■ **What this task involves**: Reproduce only this span: the line containing "Keep writing the", the line containing "ZINC, parent, bevel=0.6)", and every line between them, all exactly as given.
Input rows start
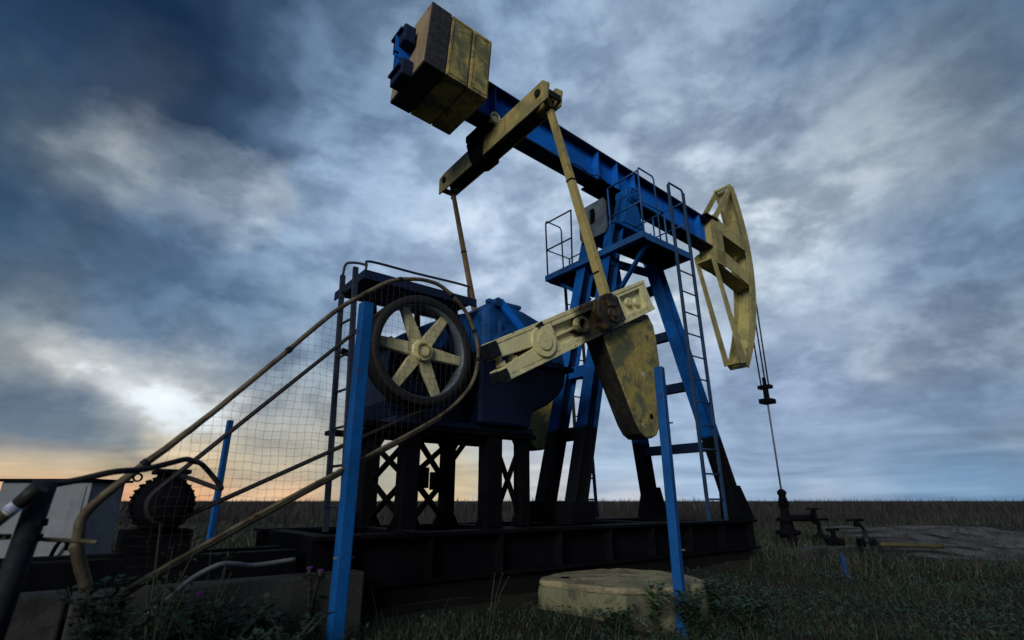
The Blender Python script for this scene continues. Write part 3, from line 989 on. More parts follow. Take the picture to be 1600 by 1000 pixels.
    # swing weight bolted under the crank
    prof = [(-1.60, 2.62), (-0.86, 3.02), (-0.755, 3.05), (-0.66, 2.92), (-0.625, 2.75), (-0.605, 2.44), (-0.63, 2.1), (-0.675, 1.82), (-0.72, 1.68), (-0.78, 1.595), (-0.86, 1.56), (-0.97, 1.555), (-1.06, 1.60), (-1.14, 1.70), (-1.26, 1.93), (-1.45, 2.3)]
    b = MB()
    b.prism([P(u, s * 1.05, z) for u, z in prof], P(0, -s * 0.27, 0))
    w = b.build('crank_weight', M['weight'], pj, 0.022)
    w.data.materials.append(M['weight_rim'])
    for f in w.data.polygons:
        if abs(f.normal.y) < 0.5:
            f.material_index = 1
    b = MB().cyl(P(-0.86, s * 1.046, 1.80), P(-0.86, s * 1.056, 1.80), 0.03, seg=16)
    b.build('lifting_hole', M['black'], w)
    b = MB().tube(smooth_path([P(-1.30, s * 1.052, 2.80), P(-1.1, s * 1.056, 2.87), P(-0.9, s * 1.054, 2.93)], 4), 0.009, 6)
    b.build('weld_bead', M['oilpipe'], w)
    return cr


M['pinbox'] = weathered('greasy_bearing', (0.010, 0.007, 0.005), (0.10, 0.062, 0.02), 0.6, 9, 0.4, grime=0.4, rough=(0.3, 0.55))
for s in (1, -1):
    make_crank(s)
    top = P(EQU, s * (1.04 if s > 0 else 1.06), eqz(s) + 0.0)
    bot = C(1.06, 0.10, s * 1.185)
    mt = M['pit'] if s > 0 else M['pit_far']
    b = MB().bar(top, bot, 0.066 if s > 0 else 0.05, 0.07 if s > 0 else 0.05, up=(0, 1, 0), w2=0.092 if s > 0 else 0.07, h2=0.095 if s > 0 else 0.07)
    o = b.build('pitman_arm', mt, pj, 0.006)
    ax = (bot - top).normalized()
    for f in (0.06, 0.42, 0.86):
        c = top.lerp(bot, f)
        b = MB().bar(c - ax * 0.012, c + ax * 0.012, (0.074 if s > 0 else 0.058) + 0.017 * f, (0.078 if s > 0 else 0.058) + 0.015 * f, up=(0, 1, 0))
        b.build('collar', M['oilpipe'], o)
    b = MB().cyl(top + Vector((-0.085, 0, 0.02)), top + Vector((0.085, 0, 0.02)), 0.06, seg=18)
    b.build('pitman_eye', M['pit_far'], o, 0.004)
    b = MB().bar(bot - ax * 0.10, bot + ax * 0.05, 0.12, 0.125, up=(0, 1, 0))
    b.build('socket', M['pinbox'], o, 0.01)

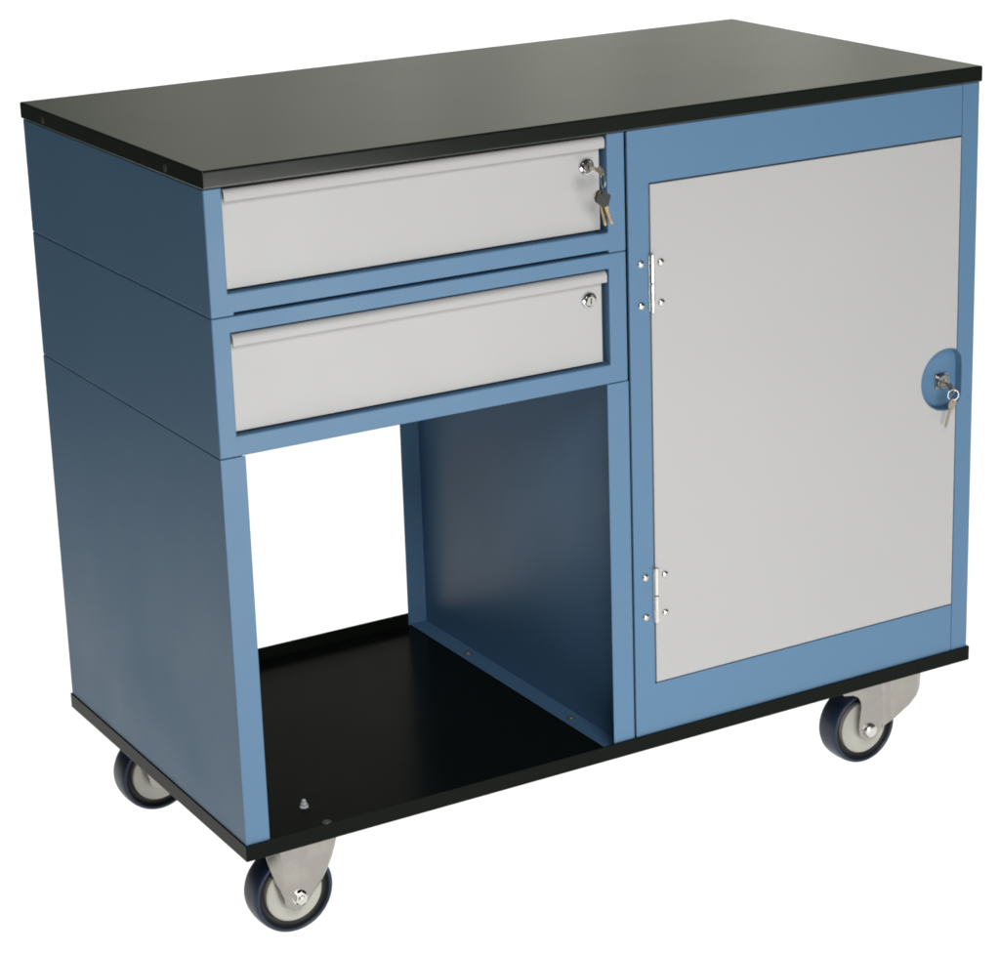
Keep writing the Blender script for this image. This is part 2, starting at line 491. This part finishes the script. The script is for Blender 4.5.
def top_plate(parent, x0, x1, y0, y1):
    m = MB()
    m.box(x0, x1, y0, y1, -3.4, -0.4)
    m.build("mounting_plate", ZINC, parent, bevel=0.6)

def sheet(m, pts, thick):
    """thin plate through a quad strip: pts = list of (left point, right point), given thickness along y"""
    t = bmesh.new()
    A = [[t.verts.new(p) for p in row] for row in pts]
    B = [[t.verts.new((p[0], p[1] + thick, p[2])) for p in row] for row in pts]
    n, k = len(pts), len(pts[0])
    for i in range(n - 1):
        for j in range(k - 1):
            t.faces.new((A[i][j], A[i][j + 1], A[i + 1][j + 1], A[i + 1][j]))
            t.faces.new((B[i][j], B[i + 1][j], B[i + 1][j + 1], B[i][j + 1]))
    ring = [(i, 0) for i in range(n)] + [(n - 1, j) for j in range(1, k)] + [(i, k - 1) for i in range(n - 2, -1, -1)] + [(0, j) for j in range(k - 2, 0, -1)]
    for a, b in zip(ring, ring[1:] + ring[:1]):
        t.faces.new((A[a[0]][a[1]], A[b[0]][b[1]], B[b[0]][b[1]], B[a[0]][a[1]]))
    bmesh.ops.recalc_face_normals(t, faces=t.faces)
    m.add(t)

def fixed_castor(ax, y0, name="castor"):
    """the fork is a pressed plate: left edge folded back, right edge swept"""
    e = bpy.data.objects.new(name, None); col.objects.link(e); e.parent = trolley; e.empty_display_size = 0.03
    m = MB()
    for sgn in (1, -1):                    # front and rear cheek
        yy = (lambda d: y0 - d) if sgn > 0 else (lambda d: y0 + 35 + d)
        rows = []
        for z, fl, fd, l, r in ((-3.6, -27, -15, -17, 53), (-20, -28, -13, -16.5, 51), (-32, -29.5, -4, -16.3, 47.5), (-42, -29, 1.5, -16.2, 44), (-55, -25, 2.0, -16, 38),
                                (-68, -21.5, 2.5, -15.6, 30), (-78, -19, 4.5, -14.6, 20), (-86, -16, 7, -12, 13), (-92, -11, 9, -8, 7.5), (-94.5, -5, 9.8, -3.5, 3.0)):
            d = 10.0
            rows.append([(ax + fl, yy(fd), z), (ax + l - 2.5, yy(d - 1.2), z), (ax + l, yy(d), z), (ax + l + (r - l) * 0.3, yy(d + 1.6), z), (ax + l + (r - l) * 0.65, yy(d + 1.6), z),
                         (ax + r - 4, yy(d), z), (ax + r, yy(d - 2.5), z)])
        sheet(m, rows, 1.8)
    m.box(ax - 36, ax + 50, y0 - 9, y0 + 44, -5.6, -3.6)
    m.build("fork", ZINC, e, bevel=0.3, seg=1, angle=28)
    top_plate(e, ax - 22, ax + 50, y0 - 30, y0 + 52)
    wheel(e, ax, y0); axle(e, ax, y0, True)
    return e

def swivel_castor(ax, y0, name="castor"):
    e = bpy.data.objects.new(name, None); col.objects.link(e); e.parent = trolley; e.empty_display_size = 0.03
    m = MB()
    leg = [(-44, -7), (-43, -20), (-41, -23), (-27, -25.5), (-18.5, -30), (-14.5, -37), (-13.6, -46), (-16, -66), (-16.5, -73)]
    leg += [(-16.5 * math.cos(math.radians(a)), WZ + 1 - 15.5 * math.sin(math.radians(a))) for a in (20, 40, 60, 80, 100, 120, 140)]
    leg += [(19, -78), (22, -71), (17, -7)]
    for ya, yb in ((y0 - 10, y0 - 7.6), (y0 + 42.6, y0 + 45)):
        m.prism([(ax + x, z) for x, z in leg], ya, yb, 'y')
    # pressed shoulder and the swept shell towards the swivel head
    cols = ((16.5, 20.5, 9.6, -80), (20.5, 24, 11, -77), (26, 29, 16.8, -70.5), (29, 32, 17.8, -68.5), (41, 41, 17.8, -63.5),
            (57, 57, 17.8, -55), (70, 69, 15.5, -47), (78, 76.5, 12, -41), (82, 80.5, 9, -36))
    for sgn in (1, -1):
        yy = (lambda d: y0 - d) if sgn > 0 else (lambda d: y0 + 33.2 + d)
        rows = []
        for k in range(7):
            f = k / 6.0
            rows.append([(ax + xt + (xb - xt) * f, yy(d), -7 + (zb + 7) * f) for xt, xb, d, zb in cols])
        sheet(m, rows, 1.8)
    m.box(ax - 43, ax + 80, y0 - 8, y0 + 43, -9.0, -6.6)
    m.build("fork", ZINC, e, bevel=0.5, seg=2, angle=28)
    top_plate(e, ax + 2, ax + 84, y0 - 30, y0 + 52)
    m = MB(); m.lathe([(30, -3.4), (33, -5.5), (30, -7)], (ax + 44, y0 + 15, 0), 'z', 40)
    m.build("swivel_head", ZINC, e)
    wheel(e, ax, y0); axle(e, ax, y0, False)
    return e
fixed_castor(76, Y0); fixed_castor(76, 511 - Y0 - 35)
swivel_castor(873, Y0); swivel_castor(873, 511 - Y0 - 35)

# ------------------------------------------------------------------ keys
def key_shape(m, M, bow='round', length=24, bow_r=7.5, thick=1.6, mi_bow=0, mi_blade=0):
    """key in its own plane (x, z), hole near (0, 0), blade towards -z; M places it"""
    def place(poly, th, holes=(), mi=0):
        t = MB(); t.prism(poly, -th / 2, th / 2, 'y', holes=holes)
        m.mi = mi; m.add(t.bm, M)
    hole = [(1.7 * math.cos(2 * math.pi * k / 12), 1.7 * math.sin(2 * math.pi * k / 12)) for k in range(12)]
    if bow == 'diamond':
        outer = [(0, 3.6), (2.5, 2.6), (9.0, -6.6), (9.0, -7.6), (2.8, -16.6), (-2.8, -16.6), (-9.0, -7.6), (-9.0, -6.6), (-2.5, 2.6)]
        base = -16.6
    else:
        outer = arc(0, -4.2, bow_r, -62, 242, 22)
        base = -4.2 - bow_r * math.sin(math.radians(62))
    place(outer, thick * (1.7 if bow == 'diamond' else 1), [hole], mi_bow)
    w = 2.2
    b = [(-w, base + 1), (-w, base - length + 2.5), (-0.8, base - length)]
    zz = base - length + 2; k = 0
    while zz < base - 5:
        b.append((w - (0.3, 1.4, 0.6, 1.7)[k % 4], zz)); zz += 2.6; k += 1
    b += [(w, base - 4), (w, base + 1)]
    place(b, thick, (), mi_blade)

def rotm(yaw=0, tilt=0, lean=0):
    return (Matrix.Rotation(math.radians(yaw), 4, 'Z') @ Matrix.Rotation(math.radians(tilt), 4, 'X')
            @ Matrix.Rotation(math.radians(lean), 4, 'Y'))

def bunch(name, label, lock_p, out, key_specs, ring_r, ring_yaw, ins_roll, ins_bow_r, ins_len, ins_tilt=90, drop=0.0):
    """lock_p: point on the lock's face; 'out': distance of the key's hole in front of it"""
    e = empty(name, Vector(lock_p) * 0.001 + Vector((0, 0, FLOOR)), label, "keys")
    m = MB()
    # key in the lock: blade along +y
    M = Matrix.Translation((0, -out, -drop)) @ Matrix.Rotation(math.radians(ins_tilt - 90), 4, 'X') @ Matrix.Rotation(math.radians(ins_roll), 4, 'Y') @ Matrix.Rotation(math.radians(90), 4, 'X')
    key_shape(m, M, 'round', ins_len, ins_bow_r)
    m.build("key", KEYMETAL, e, bevel=0.2, seg=1)
    m = MB()
    Mr = Matrix.Rotation(math.radians(ring_yaw), 4, 'Z') @ Matrix.Rotation(math.radians(90), 4, 'X')
    m.torus((0, -out, -drop - ring_r + 1.0), ring_r, 0.65, Mr)
    m.build("ring", CHROME, e)
    for (dx, dy, dz, yaw, tilt, lean, bow, ln, mats) in key_specs:
        m = MB()
        key_shape(m, Matrix.Translation((dx, -out + dy, -drop - 2 * ring_r + 1.6 + dz)) @ rotm(yaw, tilt, lean), bow, ln, 7.0,
                  mi_bow=0, mi_blade=1)
        m.build("key", mats, e, bevel=0.2, seg=1)
    return e
bunch("key_bunch", "steel ring with black diamond-headed key and brass key, hanging from the upper drawer's lock",
      (453.2, 5.5, 698.5), 29.0,
      [(-3.5, -0.6, -5.0, -14, 0, -19, 'diamond', 22, [DARKPLASTIC, BRASS]),
       (-3.8, 3.0, -5.5, -8, 4, -13, 'round', 29, [KEYMETAL, BRASS])],
      9.5, 72, 82, 5.4, 16)
bunch("key_bunch", "pale brassy keys on a small ring, hanging from the lock of the grey cupboard door",
      (957.0, 8.8, 370.5), 18.0,
      [(0, 0, -1.0, 10, 6, 14, 'round', 24, [KEYMETAL, KEYMETAL])],
      6.6, -25, 72, 6.6, 7, 112, 7.0)
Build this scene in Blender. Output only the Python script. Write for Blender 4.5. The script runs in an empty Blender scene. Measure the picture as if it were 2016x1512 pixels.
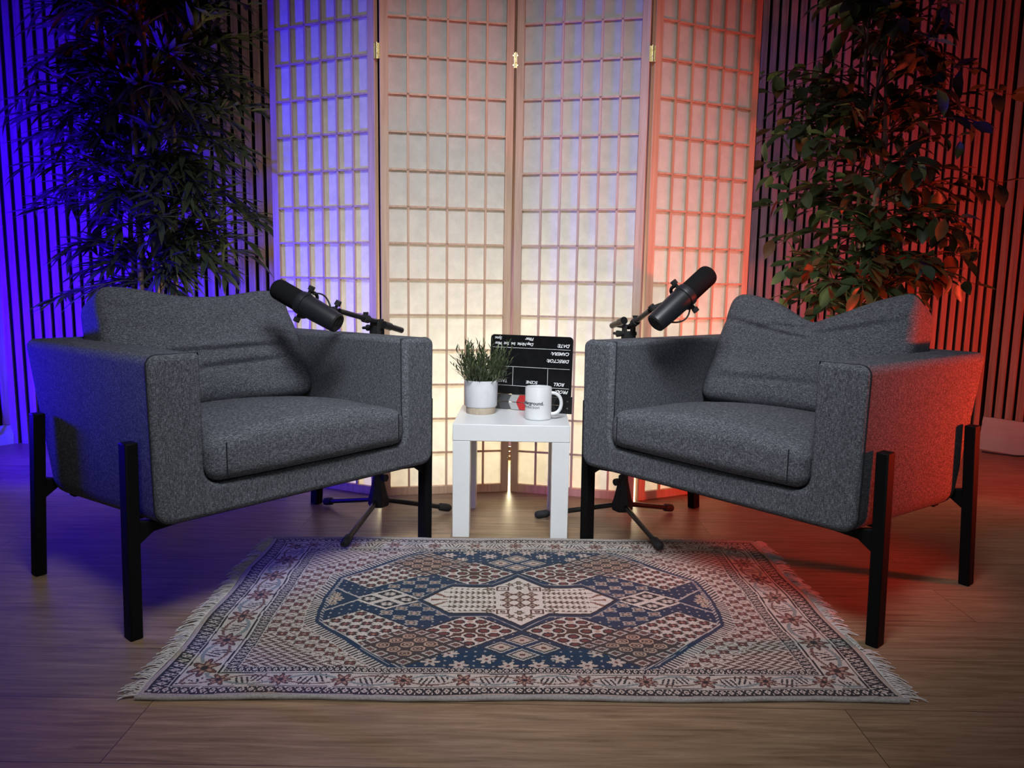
Input rows end
■ **Answer to this exercise**:
Keep writing the Blender script for this image. This is part 2, starting at line 491. This part finishes the script. The script is for Blender 4.5.
def top_plate(parent, x0, x1, y0, y1):
    m = MB()
    m.box(x0, x1, y0, y1, -3.4, -0.4)
    m.build("mounting_plate", ZINC, parent, bevel=0.6)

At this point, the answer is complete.